If anatomical scaling is not a thing a lighter tail whipped faster could have far greater energy per wag at the time the whip snaps, so (as I previously assumed) the dog with the most massive tail is not the necessary winner.

So the revised OP is:

  1. Which dogs have the highest rate of wags (one complete back and forth of the base)?
  2. Which dogs have the fastest velocity at tail tip during a wag?
    3A: Which dog tails generate the highest energy at the peak of the tail whip over time?
    3B: Which dog tails generate the highest instantaneous energy at the peak of the tail whip?

I expect that there would be too much variation between breeds, and even between dogs within a breed, for any sort of scaling argument to be particularly useful.
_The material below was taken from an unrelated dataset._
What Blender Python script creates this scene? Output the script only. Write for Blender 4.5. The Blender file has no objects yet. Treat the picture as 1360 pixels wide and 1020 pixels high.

I’m not even certain that all dogs use the same muscles to wag: My mom’s current dog, for instance, mostly wags by curling and uncurling his tail, rather than side to side. But to the extent that there would be any scaling law, I would expect the energy of the wag to be roughly proportional to the mass of the wagging muscles, and the mass of the wagging muscles to be roughly proportional to the total mass of the dog.

I’m not convinced that dogs have a significant number of pain receptors in their tails. My first dog wagged so hard against the furniture and walls that he’d bleed, and splatter blood all over the place, but it still left him happy enough that he’d keep on wagging.

Dogs which have hairy tails are right out (labs, for example). My sister-in-law got her Rottweiler’s tail docked because it really hurts to get tail whipped by a Rottweiler. Supposedly they have a tendency to get tail injuries.

Ok, whoa, and this is all Folacin’s fault. Insofar as OP can direct the the thread (which is not far at all), and since it is still an embryo (there’s an image for mods), forget about the damn pain-if-a-dog-could-snap-its-tail-like-a-bullwhip."

Let’s get back to the biokinematics.

Or start anew thread on that, which actually seems to have been tentatively explored, in a general sense, I’ve found after Google Scholaring the topic in the meantime with decidedly mixed results on this OP. Will report anon.

We have two Border Collies. One wags so ferociously that her entire back end wags with her tail. The other one has a slower wag that seems isolated from her body (her rump doesn’t swing around like the other one).

There may be more variation between individuals than between breeds, for all I know.

I don’t believe the tip of the tail in any wagging dog comes anywhere near the speed of sound. For one thing, I’ve never seen a dog crack the tip of its tail like a whip. I don’t believe tails serve any defensive or offensive purpose in dogs. They have evolved into signalling tools and may help balance the dog in some ways when running, even if some animals DO use their tails as weapons.

My tink Yorkie (short tail) wags really fast. We call it her ‘boat motor’. Boy it goes.
My house Beagles tail goes straight up when her nose is on the ground, and it quivers really fast, not sure if that’s really a wag.
All dogs tails are different.
There’s not a way to judge this with any reliability. IMO.

The Mini-Dachshund’s tail whips so fast you can hardly see it. Very thin and aerodynamic, almost like a rat’s tail. Gotta be high on the list.